WOW, what a small world. When I was about 8 or 9 back around 1960 I began taking piano lessons from a guy named Eugene Mancini who was teaching out of Howard Morgan's upstairs studio near Main St Flushing, N.Y.. Probably 14 years later I looked him up again and took a few jazz lessons but that never went anywhere because I was really into bluegrass and down home country fingerpickin at the time (still am). Howard Morgan is cool!

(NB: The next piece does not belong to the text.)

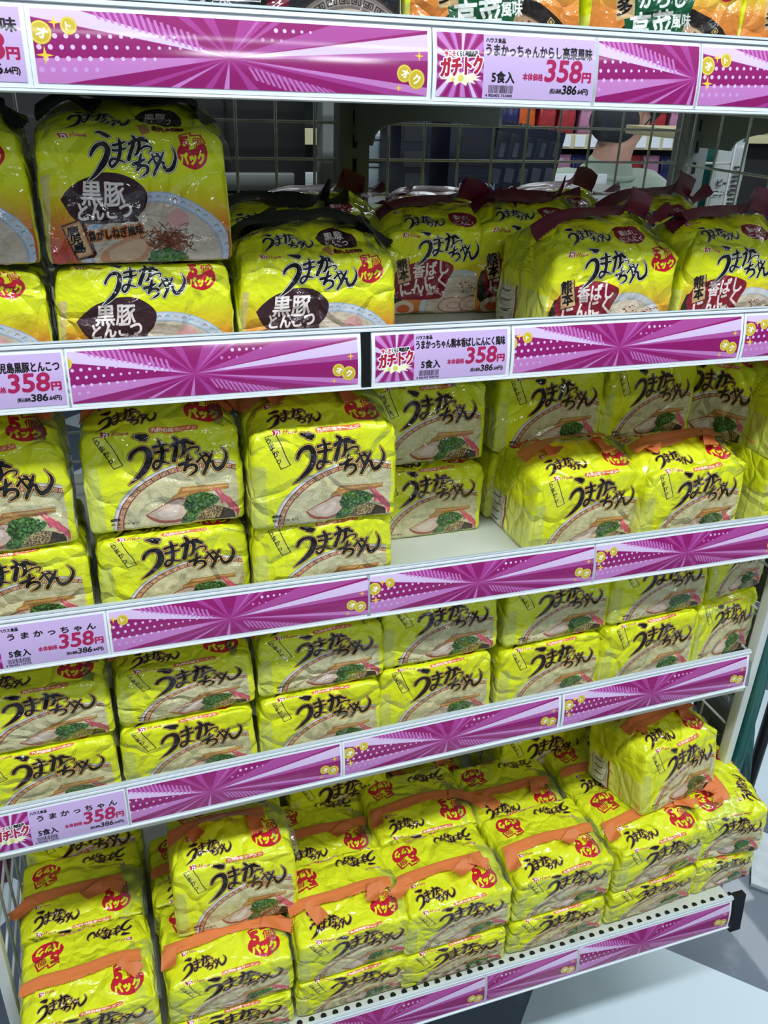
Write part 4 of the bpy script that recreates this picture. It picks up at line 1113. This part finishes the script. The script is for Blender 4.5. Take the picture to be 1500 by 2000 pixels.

How did I learn jazz though, well that depends on what type of jazz because there are quite a few styles of jazz that all sound very different. I really didn't resonate with lots of the jazz I was hearing in the 60s mainstream. In the 70s I remember hearing Louis Armstrong's intro solo on West End Blues which hooked me into early jazz styles. I began finding records and doing the back and forth with the needle thing copying licks and figuring out songs. Over the years I've dabbled in numerous styles of jazz but always seem to go back to the early stuff. Right now I'm going back to basics and listening to a lot of Eddie Lang, Lonnie Johnson and working out Joe Venuti solos on guitar. A great book I'm currently working with is Eddie Lang's Guitar Method http://www.djangobooks.com/Item/Eddie_Lang
It's a little different than some be used to but if you empty your cup and just go with the concepts and exercises, it can lead to some really cool musical space, especially for styles played on steel string acoustic guitar (flat top or archtop).